Chris Gardner, co-founder of development lender Atelier, said: “With the cost of building materials surging once again, the Chancellor’s surprise tax cut on energy-saving technology offers a welcome safety valve – both to the construction industry and to homeowners looking to save money on their energy bills.

“The scrapping of VAT on vital, but still comparatively expensive, tech like solar panels and heat source pumps is a logical and popular response to the spike in energy prices that kicks in next week. But it will also offer long-term benefits to homeowners, the environment and UK energy policy.

“Every home fitted with solar panels can be one less home drawing power from Britain’s energy grid, and every home heated by an air source pump means one less boiler burning imported gas.”

Household Support Fund doubled

Local authorities will be given another £500m in the Household Support Fund, taking the fund to £1bn. Councils can use the money to support vulnerable people with payments and grants.

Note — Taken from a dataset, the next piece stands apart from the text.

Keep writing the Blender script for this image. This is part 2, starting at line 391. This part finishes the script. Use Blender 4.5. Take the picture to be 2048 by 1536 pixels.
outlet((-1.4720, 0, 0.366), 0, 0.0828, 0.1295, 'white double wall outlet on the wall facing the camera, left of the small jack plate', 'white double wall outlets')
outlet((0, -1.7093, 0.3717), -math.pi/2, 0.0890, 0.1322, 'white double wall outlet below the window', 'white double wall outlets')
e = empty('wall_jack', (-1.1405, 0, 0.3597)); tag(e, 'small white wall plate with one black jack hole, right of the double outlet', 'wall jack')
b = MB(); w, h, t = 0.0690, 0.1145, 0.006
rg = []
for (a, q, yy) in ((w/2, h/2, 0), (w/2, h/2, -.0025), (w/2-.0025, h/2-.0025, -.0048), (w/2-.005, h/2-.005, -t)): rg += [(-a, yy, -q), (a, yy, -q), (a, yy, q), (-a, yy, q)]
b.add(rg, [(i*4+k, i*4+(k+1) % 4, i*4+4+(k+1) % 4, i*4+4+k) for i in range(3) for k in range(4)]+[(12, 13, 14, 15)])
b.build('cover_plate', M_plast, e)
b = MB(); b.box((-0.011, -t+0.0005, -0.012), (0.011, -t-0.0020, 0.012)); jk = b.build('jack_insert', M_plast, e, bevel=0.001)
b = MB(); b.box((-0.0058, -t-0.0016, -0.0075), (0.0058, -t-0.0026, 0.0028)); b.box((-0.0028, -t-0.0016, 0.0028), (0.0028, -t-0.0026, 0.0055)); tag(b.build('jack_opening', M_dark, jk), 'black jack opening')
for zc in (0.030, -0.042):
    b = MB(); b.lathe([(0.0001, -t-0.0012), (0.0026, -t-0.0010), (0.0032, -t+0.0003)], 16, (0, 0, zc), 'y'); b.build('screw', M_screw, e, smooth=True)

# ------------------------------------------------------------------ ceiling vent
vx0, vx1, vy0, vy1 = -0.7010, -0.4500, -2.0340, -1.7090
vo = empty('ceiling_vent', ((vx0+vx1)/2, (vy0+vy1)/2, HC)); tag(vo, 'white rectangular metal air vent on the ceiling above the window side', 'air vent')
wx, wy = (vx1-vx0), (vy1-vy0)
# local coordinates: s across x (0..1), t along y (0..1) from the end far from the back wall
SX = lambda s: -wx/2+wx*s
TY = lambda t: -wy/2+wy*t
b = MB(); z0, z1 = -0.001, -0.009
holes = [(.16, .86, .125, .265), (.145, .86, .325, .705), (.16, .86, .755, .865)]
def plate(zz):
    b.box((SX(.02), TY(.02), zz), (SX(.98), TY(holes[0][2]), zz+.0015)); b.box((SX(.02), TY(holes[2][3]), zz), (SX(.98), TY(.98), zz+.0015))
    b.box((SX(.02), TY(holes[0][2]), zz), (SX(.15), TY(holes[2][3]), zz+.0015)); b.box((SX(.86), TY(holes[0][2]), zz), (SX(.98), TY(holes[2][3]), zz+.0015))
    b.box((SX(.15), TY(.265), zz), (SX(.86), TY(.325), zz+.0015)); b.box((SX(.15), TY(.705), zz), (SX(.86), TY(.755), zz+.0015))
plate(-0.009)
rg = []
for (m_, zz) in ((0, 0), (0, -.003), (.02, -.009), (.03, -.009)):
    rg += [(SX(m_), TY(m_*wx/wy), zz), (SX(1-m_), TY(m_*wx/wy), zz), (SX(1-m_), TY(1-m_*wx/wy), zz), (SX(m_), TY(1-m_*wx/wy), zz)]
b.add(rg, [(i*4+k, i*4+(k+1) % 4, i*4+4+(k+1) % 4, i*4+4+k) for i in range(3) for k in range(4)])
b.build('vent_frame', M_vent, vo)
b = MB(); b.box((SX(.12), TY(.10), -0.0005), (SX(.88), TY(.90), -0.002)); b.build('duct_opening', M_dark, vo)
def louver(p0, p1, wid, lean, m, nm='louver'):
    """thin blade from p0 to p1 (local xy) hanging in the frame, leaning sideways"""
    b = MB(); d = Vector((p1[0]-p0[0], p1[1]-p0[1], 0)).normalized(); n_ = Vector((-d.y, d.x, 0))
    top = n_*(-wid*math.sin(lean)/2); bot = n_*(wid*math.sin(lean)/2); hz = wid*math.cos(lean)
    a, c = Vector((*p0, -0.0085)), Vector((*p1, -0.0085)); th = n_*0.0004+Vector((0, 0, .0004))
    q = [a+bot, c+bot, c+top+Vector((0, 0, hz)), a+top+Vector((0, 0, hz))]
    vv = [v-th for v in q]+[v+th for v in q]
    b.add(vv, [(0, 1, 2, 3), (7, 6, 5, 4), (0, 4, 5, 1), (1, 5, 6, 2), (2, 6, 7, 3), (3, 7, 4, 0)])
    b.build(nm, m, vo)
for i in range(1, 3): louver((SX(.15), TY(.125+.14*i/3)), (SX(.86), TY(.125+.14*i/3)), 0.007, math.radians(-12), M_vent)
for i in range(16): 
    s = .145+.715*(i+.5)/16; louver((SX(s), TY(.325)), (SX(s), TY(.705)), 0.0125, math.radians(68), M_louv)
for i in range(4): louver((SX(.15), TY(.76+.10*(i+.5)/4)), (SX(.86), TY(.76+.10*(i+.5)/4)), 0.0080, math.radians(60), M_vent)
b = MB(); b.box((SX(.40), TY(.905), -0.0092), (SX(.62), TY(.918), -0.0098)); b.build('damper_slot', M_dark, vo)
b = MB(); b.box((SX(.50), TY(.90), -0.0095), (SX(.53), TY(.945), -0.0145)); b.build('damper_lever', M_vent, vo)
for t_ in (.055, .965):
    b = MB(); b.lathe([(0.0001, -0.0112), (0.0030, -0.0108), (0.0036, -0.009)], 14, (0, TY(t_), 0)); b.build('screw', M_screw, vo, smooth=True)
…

Neil Kadagathur, Co-Founder and CEO of Creditspring, says: “Doubling the Household Support Fund and increasing the national insurance threshold will provide a lifeline for many struggling households who are already at breaking point. However, it’s likely that this support doesn’t go far enough.

“Out of control inflation and the incoming spike in energy costs in April are set to have a devastating impact on households and families across the UK are going to need even more support if they’re going to get through this crisis.”

Future income tax cut

An income tax cut was announced… but we’ll have to wait two years for it. The Chancellor said that from 2024 he will cut income tax by a penny in the pound from 20p to 19p.

Becky O’Connor, head of pensions and savings, interactive investor, summed up the Statement: “While the Chancellor addressed the hard times we are in, it’s a bit early yet to feel fully relieved by these measures in the face of such rampant inflation.

“The Office for Budget Responsibility has forecast average inflation for the year of 7.4%. With price rises so high, the Government’s measures may not quite go far enough for those facing the highest personal inflation rates.”